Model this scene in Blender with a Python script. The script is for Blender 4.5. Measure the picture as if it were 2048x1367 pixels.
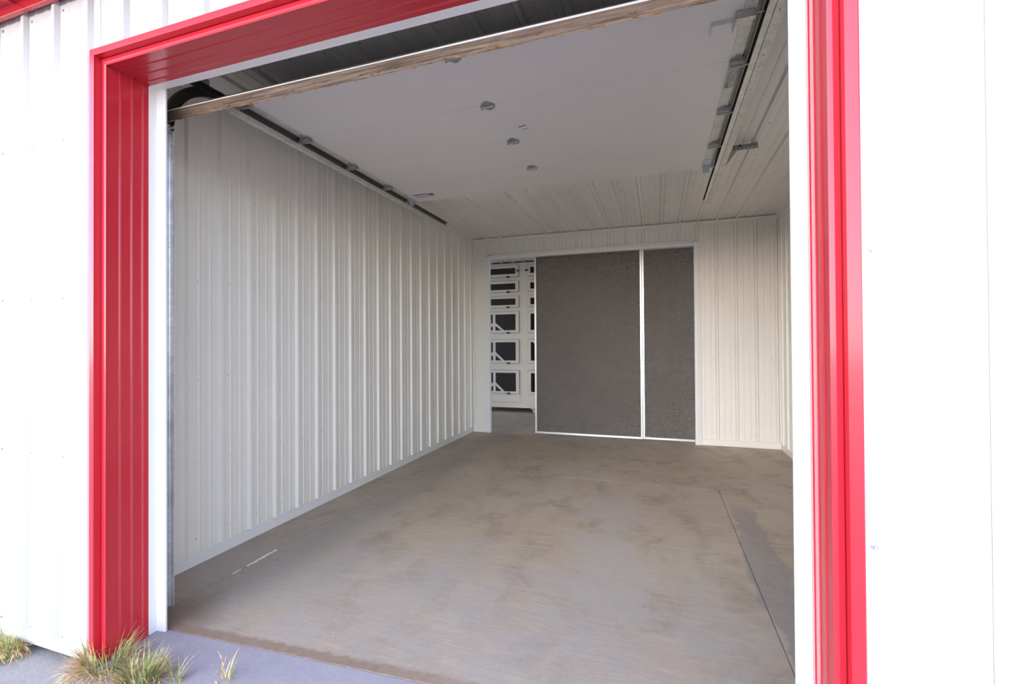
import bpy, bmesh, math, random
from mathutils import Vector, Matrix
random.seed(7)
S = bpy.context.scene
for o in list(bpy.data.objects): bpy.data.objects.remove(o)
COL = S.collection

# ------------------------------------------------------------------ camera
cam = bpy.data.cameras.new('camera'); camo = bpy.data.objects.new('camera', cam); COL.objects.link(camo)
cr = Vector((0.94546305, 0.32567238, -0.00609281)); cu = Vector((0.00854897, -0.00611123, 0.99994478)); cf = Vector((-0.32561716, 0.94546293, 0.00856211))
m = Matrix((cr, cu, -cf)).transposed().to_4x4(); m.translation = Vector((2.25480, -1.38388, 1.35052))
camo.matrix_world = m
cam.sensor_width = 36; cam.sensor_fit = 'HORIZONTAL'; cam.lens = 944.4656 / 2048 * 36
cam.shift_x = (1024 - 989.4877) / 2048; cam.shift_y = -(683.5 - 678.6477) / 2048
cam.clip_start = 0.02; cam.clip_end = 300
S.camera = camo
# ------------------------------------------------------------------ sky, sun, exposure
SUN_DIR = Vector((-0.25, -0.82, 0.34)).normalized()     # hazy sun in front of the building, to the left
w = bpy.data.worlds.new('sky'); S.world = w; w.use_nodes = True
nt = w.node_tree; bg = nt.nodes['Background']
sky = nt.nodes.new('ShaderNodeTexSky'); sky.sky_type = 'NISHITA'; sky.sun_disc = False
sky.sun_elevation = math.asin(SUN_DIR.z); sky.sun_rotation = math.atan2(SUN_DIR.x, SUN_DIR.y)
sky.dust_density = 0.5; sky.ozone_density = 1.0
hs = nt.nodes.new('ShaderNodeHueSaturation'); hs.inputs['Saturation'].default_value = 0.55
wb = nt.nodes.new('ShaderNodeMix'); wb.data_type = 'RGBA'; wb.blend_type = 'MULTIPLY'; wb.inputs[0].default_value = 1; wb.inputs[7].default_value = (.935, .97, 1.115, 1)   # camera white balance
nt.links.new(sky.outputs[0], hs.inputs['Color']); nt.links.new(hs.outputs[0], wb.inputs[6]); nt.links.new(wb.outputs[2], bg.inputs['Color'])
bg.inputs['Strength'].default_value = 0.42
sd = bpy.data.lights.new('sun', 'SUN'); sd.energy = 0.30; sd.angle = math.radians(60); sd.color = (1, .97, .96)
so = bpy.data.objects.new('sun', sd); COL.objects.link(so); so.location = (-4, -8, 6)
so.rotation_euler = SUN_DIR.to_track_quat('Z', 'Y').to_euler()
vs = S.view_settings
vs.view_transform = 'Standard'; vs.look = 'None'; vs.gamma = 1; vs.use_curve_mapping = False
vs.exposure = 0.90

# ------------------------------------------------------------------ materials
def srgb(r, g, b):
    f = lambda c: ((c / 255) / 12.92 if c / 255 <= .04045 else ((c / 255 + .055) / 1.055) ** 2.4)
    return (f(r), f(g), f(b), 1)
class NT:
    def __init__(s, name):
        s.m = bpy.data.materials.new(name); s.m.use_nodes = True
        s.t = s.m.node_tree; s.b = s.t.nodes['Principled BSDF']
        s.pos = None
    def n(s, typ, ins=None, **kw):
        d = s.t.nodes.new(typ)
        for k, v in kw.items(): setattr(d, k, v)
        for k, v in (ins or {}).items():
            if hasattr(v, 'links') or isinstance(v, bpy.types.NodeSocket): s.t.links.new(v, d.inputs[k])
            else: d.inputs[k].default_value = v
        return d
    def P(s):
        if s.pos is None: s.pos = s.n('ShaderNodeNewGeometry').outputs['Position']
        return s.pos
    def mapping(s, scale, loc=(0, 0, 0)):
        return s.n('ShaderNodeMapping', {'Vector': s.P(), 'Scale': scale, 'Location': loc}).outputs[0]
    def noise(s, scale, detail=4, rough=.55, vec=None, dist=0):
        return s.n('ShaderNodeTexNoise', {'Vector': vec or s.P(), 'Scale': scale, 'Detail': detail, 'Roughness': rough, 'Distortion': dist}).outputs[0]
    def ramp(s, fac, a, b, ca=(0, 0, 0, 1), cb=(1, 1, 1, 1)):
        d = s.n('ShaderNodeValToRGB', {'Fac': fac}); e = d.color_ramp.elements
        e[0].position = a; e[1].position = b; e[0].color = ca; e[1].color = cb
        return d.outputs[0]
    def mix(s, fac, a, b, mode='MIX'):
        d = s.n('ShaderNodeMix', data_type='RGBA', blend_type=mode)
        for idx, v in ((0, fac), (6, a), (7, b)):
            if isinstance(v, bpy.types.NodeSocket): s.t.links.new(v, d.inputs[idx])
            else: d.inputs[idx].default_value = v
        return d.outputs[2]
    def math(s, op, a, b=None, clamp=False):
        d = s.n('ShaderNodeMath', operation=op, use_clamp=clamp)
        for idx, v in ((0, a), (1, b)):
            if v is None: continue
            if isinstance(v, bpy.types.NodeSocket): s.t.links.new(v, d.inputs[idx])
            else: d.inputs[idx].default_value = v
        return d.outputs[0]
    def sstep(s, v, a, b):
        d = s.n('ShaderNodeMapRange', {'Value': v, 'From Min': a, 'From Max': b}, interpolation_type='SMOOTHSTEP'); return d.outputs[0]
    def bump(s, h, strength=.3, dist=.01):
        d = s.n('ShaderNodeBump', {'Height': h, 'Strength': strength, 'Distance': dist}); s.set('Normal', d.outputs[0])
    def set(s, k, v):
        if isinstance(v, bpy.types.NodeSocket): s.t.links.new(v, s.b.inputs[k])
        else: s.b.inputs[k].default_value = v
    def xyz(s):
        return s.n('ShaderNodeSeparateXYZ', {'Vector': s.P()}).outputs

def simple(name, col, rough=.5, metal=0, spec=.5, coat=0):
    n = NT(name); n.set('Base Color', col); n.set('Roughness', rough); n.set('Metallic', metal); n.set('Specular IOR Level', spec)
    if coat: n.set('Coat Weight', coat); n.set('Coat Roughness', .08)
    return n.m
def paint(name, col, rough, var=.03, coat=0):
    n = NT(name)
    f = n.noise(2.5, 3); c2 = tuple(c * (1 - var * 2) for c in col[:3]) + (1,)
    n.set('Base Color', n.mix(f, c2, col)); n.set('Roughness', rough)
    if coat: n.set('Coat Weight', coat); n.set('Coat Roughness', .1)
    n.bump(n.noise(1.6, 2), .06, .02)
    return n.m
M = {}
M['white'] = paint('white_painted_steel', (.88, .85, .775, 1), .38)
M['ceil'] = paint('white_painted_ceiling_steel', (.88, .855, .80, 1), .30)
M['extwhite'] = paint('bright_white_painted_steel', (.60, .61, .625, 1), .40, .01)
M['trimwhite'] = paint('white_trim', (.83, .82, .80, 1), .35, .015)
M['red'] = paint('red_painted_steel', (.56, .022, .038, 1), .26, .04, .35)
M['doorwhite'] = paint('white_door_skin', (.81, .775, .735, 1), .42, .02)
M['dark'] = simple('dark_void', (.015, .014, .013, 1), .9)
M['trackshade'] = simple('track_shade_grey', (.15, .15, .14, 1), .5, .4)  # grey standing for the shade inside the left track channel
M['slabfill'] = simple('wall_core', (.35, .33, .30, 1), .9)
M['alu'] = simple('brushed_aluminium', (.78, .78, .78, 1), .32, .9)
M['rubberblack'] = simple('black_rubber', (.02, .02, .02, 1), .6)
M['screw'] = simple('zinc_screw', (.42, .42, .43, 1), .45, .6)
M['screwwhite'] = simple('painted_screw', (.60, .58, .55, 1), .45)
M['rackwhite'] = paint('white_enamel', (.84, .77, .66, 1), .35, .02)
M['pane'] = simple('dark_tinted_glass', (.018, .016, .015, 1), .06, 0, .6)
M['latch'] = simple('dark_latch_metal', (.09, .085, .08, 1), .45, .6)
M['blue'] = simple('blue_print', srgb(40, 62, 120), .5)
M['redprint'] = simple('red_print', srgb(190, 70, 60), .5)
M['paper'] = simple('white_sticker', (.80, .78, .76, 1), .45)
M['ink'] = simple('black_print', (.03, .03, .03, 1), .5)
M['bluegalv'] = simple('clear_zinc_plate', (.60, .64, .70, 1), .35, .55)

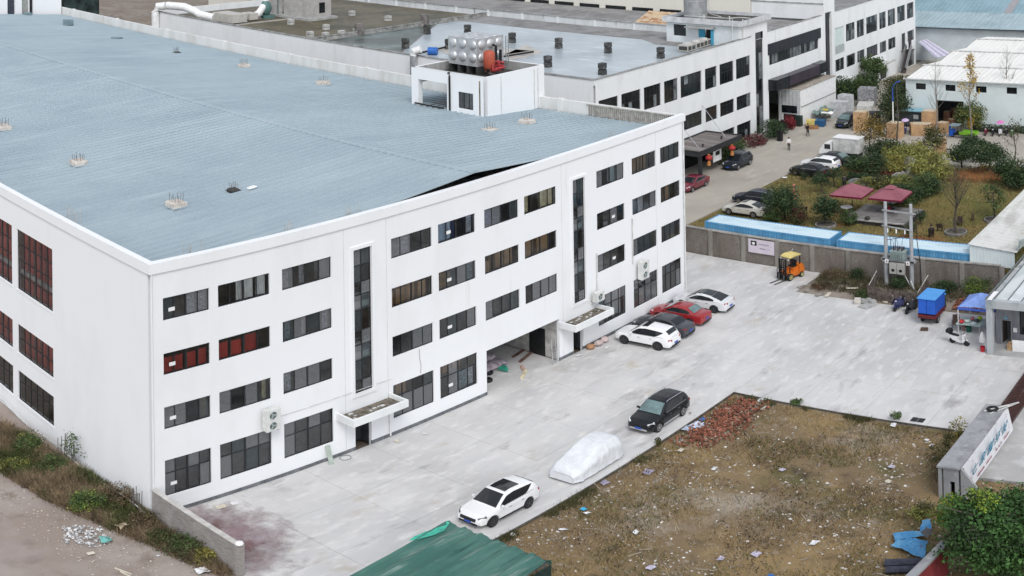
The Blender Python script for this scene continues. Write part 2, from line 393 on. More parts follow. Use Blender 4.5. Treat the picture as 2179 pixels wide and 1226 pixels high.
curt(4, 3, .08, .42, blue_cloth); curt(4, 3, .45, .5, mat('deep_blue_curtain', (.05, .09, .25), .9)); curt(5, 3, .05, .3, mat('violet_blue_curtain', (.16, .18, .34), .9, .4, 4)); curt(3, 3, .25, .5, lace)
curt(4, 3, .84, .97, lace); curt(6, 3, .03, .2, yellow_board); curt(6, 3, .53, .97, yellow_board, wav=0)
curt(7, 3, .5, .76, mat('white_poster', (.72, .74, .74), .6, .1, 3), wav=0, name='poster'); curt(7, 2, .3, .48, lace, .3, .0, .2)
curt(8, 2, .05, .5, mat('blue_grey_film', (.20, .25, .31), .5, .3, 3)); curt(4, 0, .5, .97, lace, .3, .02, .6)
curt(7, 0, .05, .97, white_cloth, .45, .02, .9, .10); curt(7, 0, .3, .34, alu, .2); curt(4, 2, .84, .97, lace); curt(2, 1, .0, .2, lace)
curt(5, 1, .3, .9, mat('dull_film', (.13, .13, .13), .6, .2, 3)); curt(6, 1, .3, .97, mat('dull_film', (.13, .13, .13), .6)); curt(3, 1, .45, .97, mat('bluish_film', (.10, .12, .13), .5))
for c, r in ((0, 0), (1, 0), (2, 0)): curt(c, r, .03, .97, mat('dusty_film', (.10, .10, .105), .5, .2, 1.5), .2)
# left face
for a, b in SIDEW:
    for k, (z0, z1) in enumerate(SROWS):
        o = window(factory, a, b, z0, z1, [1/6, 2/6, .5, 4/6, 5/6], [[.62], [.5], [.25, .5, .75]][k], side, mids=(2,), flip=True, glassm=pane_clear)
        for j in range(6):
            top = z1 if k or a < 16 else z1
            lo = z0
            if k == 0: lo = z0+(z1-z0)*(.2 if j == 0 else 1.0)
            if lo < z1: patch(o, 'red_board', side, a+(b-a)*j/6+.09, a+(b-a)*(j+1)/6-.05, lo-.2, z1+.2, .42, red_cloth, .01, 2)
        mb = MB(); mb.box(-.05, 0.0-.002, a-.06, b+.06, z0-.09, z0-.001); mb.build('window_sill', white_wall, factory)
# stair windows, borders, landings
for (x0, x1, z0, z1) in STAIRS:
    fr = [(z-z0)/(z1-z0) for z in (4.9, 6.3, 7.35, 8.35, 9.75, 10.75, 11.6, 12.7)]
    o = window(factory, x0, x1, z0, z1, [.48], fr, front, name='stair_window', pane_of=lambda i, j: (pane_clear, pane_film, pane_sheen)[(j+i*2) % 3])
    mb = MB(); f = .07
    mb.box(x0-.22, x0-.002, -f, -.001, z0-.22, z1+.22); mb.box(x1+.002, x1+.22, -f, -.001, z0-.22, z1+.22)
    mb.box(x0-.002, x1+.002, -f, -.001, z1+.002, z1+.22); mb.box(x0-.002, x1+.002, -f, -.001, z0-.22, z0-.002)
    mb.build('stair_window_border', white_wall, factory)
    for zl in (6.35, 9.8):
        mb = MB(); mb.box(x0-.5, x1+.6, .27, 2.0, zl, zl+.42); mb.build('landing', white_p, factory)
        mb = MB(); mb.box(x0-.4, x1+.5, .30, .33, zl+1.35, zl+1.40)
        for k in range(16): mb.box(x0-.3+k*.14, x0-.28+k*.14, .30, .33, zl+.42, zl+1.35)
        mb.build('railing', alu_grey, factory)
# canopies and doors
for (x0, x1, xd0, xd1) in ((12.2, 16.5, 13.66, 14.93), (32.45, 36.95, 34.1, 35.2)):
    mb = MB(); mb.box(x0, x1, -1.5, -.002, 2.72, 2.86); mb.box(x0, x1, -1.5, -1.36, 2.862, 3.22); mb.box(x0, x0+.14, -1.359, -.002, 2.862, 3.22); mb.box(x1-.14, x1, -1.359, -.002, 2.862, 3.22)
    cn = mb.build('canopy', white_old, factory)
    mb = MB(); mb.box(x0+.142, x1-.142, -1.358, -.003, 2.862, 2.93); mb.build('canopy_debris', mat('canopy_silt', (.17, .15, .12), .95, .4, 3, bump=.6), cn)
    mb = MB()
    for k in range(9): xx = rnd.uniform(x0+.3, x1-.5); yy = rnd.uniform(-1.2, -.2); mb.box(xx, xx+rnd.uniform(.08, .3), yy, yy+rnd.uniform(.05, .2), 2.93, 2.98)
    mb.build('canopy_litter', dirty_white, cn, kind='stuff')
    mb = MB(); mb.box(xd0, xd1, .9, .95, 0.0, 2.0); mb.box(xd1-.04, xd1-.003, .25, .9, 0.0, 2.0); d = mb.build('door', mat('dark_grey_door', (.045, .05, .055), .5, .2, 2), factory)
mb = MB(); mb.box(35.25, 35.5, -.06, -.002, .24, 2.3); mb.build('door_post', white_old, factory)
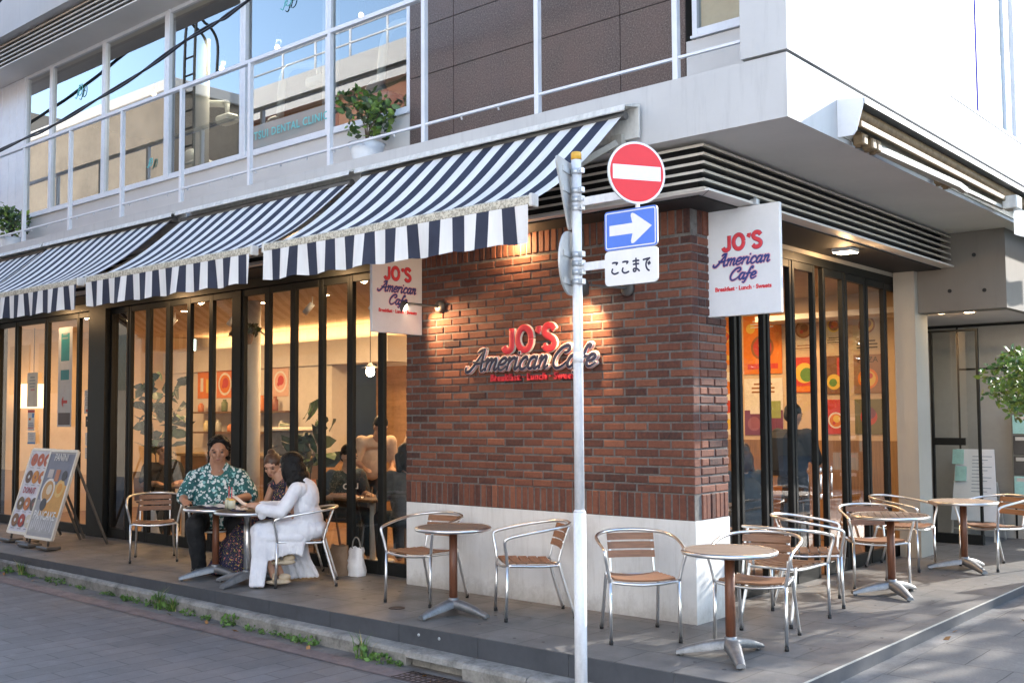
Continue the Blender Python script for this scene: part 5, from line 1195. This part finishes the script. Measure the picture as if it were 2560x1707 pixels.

______________________________

*Directions:* Work out how many lines of the data above contain the string "were" and give the number alone.

*Answer for this exercise:* 2